### Material
= = = = =
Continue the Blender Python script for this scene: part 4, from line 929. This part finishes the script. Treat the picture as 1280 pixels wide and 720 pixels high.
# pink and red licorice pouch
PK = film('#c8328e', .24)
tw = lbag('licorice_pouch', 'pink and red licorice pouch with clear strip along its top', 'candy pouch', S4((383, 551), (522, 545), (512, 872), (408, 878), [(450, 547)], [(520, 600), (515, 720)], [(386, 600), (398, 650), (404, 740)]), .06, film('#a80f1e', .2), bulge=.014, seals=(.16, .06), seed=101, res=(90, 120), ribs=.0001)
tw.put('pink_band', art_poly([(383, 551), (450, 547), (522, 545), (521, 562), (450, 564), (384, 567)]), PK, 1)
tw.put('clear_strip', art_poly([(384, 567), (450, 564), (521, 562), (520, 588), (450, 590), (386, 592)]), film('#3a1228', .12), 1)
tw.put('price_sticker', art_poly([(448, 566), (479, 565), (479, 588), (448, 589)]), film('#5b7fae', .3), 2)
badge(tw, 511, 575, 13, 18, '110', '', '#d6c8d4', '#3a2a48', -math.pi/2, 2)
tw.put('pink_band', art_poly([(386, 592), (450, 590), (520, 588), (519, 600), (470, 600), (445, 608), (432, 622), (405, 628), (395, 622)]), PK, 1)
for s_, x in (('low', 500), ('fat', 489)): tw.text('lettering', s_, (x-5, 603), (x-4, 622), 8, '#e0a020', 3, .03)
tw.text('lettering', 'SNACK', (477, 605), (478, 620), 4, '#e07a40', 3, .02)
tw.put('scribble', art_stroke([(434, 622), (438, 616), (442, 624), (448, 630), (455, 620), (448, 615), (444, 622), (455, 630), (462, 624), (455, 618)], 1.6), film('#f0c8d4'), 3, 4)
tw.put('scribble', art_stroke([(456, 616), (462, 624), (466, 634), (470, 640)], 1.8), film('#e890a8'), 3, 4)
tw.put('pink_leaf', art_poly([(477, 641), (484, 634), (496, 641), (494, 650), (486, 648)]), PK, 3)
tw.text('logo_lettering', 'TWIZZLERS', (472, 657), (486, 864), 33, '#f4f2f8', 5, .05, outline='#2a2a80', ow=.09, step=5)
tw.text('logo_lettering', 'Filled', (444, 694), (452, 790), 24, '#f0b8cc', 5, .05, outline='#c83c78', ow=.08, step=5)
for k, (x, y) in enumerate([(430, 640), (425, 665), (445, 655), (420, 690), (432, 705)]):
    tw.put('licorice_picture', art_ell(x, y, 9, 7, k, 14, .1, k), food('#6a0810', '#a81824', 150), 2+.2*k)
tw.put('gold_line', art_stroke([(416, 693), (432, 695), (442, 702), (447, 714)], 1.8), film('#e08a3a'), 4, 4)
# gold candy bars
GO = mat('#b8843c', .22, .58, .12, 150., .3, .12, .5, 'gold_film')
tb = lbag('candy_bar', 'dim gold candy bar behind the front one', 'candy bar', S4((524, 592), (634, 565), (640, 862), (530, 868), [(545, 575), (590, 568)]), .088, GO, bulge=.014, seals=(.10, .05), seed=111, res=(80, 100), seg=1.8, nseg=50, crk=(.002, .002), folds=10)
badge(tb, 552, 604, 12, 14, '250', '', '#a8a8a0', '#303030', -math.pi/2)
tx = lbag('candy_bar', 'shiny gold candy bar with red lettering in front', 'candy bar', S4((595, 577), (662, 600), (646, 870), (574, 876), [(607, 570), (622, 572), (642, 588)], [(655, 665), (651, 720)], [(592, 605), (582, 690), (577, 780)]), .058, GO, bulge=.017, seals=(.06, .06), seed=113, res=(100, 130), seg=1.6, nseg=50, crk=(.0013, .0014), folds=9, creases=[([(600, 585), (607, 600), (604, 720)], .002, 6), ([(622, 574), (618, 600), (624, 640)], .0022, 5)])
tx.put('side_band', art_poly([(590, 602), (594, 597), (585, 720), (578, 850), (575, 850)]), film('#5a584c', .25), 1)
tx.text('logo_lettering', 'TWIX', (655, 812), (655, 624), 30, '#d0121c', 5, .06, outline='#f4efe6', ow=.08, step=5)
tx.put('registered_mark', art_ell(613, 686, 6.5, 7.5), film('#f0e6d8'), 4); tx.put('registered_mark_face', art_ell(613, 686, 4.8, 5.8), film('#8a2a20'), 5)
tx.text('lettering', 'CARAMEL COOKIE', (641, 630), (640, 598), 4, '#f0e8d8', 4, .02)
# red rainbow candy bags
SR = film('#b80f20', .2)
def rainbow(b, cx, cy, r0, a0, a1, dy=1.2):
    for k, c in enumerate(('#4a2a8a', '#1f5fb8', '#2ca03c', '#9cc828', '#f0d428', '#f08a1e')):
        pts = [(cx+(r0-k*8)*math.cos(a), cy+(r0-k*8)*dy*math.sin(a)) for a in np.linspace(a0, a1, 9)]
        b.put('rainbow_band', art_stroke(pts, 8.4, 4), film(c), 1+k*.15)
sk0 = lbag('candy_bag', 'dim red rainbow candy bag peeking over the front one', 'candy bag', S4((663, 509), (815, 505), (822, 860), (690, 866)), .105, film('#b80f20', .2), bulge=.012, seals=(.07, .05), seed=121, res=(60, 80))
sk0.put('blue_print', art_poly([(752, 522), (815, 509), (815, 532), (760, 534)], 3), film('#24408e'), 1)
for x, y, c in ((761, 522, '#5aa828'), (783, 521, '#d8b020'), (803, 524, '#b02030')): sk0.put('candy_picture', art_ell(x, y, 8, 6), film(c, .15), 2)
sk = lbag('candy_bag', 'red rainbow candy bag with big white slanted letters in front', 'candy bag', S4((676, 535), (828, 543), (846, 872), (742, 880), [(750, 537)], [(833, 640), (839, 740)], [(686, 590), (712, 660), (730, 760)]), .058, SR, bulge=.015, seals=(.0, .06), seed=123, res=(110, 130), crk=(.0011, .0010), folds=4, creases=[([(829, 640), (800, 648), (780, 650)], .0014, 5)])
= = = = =
### Required task
Your task is to output all of the data above word for word.

### Response for this exercise
Continue the Blender Python script for this scene: part 4, from line 929. This part finishes the script. Treat the picture as 1280 pixels wide and 720 pixels high.
# pink and red licorice pouch
PK = film('#c8328e', .24)
tw = lbag('licorice_pouch', 'pink and red licorice pouch with clear strip along its top', 'candy pouch', S4((383, 551), (522, 545), (512, 872), (408, 878), [(450, 547)], [(520, 600), (515, 720)], [(386, 600), (398, 650), (404, 740)]), .06, film('#a80f1e', .2), bulge=.014, seals=(.16, .06), seed=101, res=(90, 120), ribs=.0001)
tw.put('pink_band', art_poly([(383, 551), (450, 547), (522, 545), (521, 562), (450, 564), (384, 567)]), PK, 1)
tw.put('clear_strip', art_poly([(384, 567), (450, 564), (521, 562), (520, 588), (450, 590), (386, 592)]), film('#3a1228', .12), 1)
tw.put('price_sticker', art_poly([(448, 566), (479, 565), (479, 588), (448, 589)]), film('#5b7fae', .3), 2)
badge(tw, 511, 575, 13, 18, '110', '', '#d6c8d4', '#3a2a48', -math.pi/2, 2)
tw.put('pink_band', art_poly([(386, 592), (450, 590), (520, 588), (519, 600), (470, 600), (445, 608), (432, 622), (405, 628), (395, 622)]), PK, 1)
for s_, x in (('low', 500), ('fat', 489)): tw.text('lettering', s_, (x-5, 603), (x-4, 622), 8, '#e0a020', 3, .03)
tw.text('lettering', 'SNACK', (477, 605), (478, 620), 4, '#e07a40', 3, .02)
tw.put('scribble', art_stroke([(434, 622), (438, 616), (442, 624), (448, 630), (455, 620), (448, 615), (444, 622), (455, 630), (462, 624), (455, 618)], 1.6), film('#f0c8d4'), 3, 4)
tw.put('scribble', art_stroke([(456, 616), (462, 624), (466, 634), (470, 640)], 1.8), film('#e890a8'), 3, 4)
tw.put('pink_leaf', art_poly([(477, 641), (484, 634), (496, 641), (494, 650), (486, 648)]), PK, 3)
tw.text('logo_lettering', 'TWIZZLERS', (472, 657), (486, 864), 33, '#f4f2f8', 5, .05, outline='#2a2a80', ow=.09, step=5)
tw.text('logo_lettering', 'Filled', (444, 694), (452, 790), 24, '#f0b8cc', 5, .05, outline='#c83c78', ow=.08, step=5)
for k, (x, y) in enumerate([(430, 640), (425, 665), (445, 655), (420, 690), (432, 705)]):
    tw.put('licorice_picture', art_ell(x, y, 9, 7, k, 14, .1, k), food('#6a0810', '#a81824', 150), 2+.2*k)
tw.put('gold_line', art_stroke([(416, 693), (432, 695), (442, 702), (447, 714)], 1.8), film('#e08a3a'), 4, 4)
# gold candy bars
GO = mat('#b8843c', .22, .58, .12, 150., .3, .12, .5, 'gold_film')
tb = lbag('candy_bar', 'dim gold candy bar behind the front one', 'candy bar', S4((524, 592), (634, 565), (640, 862), (530, 868), [(545, 575), (590, 568)]), .088, GO, bulge=.014, seals=(.10, .05), seed=111, res=(80, 100), seg=1.8, nseg=50, crk=(.002, .002), folds=10)
badge(tb, 552, 604, 12, 14, '250', '', '#a8a8a0', '#303030', -math.pi/2)
tx = lbag('candy_bar', 'shiny gold candy bar with red lettering in front', 'candy bar', S4((595, 577), (662, 600), (646, 870), (574, 876), [(607, 570), (622, 572), (642, 588)], [(655, 665), (651, 720)], [(592, 605), (582, 690), (577, 780)]), .058, GO, bulge=.017, seals=(.06, .06), seed=113, res=(100, 130), seg=1.6, nseg=50, crk=(.0013, .0014), folds=9, creases=[([(600, 585), (607, 600), (604, 720)], .002, 6), ([(622, 574), (618, 600), (624, 640)], .0022, 5)])
tx.put('side_band', art_poly([(590, 602), (594, 597), (585, 720), (578, 850), (575, 850)]), film('#5a584c', .25), 1)
tx.text('logo_lettering', 'TWIX', (655, 812), (655, 624), 30, '#d0121c', 5, .06, outline='#f4efe6', ow=.08, step=5)
tx.put('registered_mark', art_ell(613, 686, 6.5, 7.5), film('#f0e6d8'), 4); tx.put('registered_mark_face', art_ell(613, 686, 4.8, 5.8), film('#8a2a20'), 5)
tx.text('lettering', 'CARAMEL COOKIE', (641, 630), (640, 598), 4, '#f0e8d8', 4, .02)
# red rainbow candy bags
SR = film('#b80f20', .2)
def rainbow(b, cx, cy, r0, a0, a1, dy=1.2):
    for k, c in enumerate(('#4a2a8a', '#1f5fb8', '#2ca03c', '#9cc828', '#f0d428', '#f08a1e')):
        pts = [(cx+(r0-k*8)*math.cos(a), cy+(r0-k*8)*dy*math.sin(a)) for a in np.linspace(a0, a1, 9)]
        b.put('rainbow_band', art_stroke(pts, 8.4, 4), film(c), 1+k*.15)
sk0 = lbag('candy_bag', 'dim red rainbow candy bag peeking over the front one', 'candy bag', S4((663, 509), (815, 505), (822, 860), (690, 866)), .105, film('#b80f20', .2), bulge=.012, seals=(.07, .05), seed=121, res=(60, 80))
sk0.put('blue_print', art_poly([(752, 522), (815, 509), (815, 532), (760, 534)], 3), film('#24408e'), 1)
for x, y, c in ((761, 522, '#5aa828'), (783, 521, '#d8b020'), (803, 524, '#b02030')): sk0.put('candy_picture', art_ell(x, y, 8, 6), film(c, .15), 2)
sk = lbag('candy_bag', 'red rainbow candy bag with big white slanted letters in front', 'candy bag', S4((676, 535), (828, 543), (846, 872), (742, 880), [(750, 537)], [(833, 640), (839, 740)], [(686, 590), (712, 660), (730, 760)]), .058, SR, bulge=.015, seals=(.0, .06), seed=123, res=(110, 130), crk=(.0011, .0010), folds=4, creases=[([(829, 640), (800, 648), (780, 650)], .0014, 5)])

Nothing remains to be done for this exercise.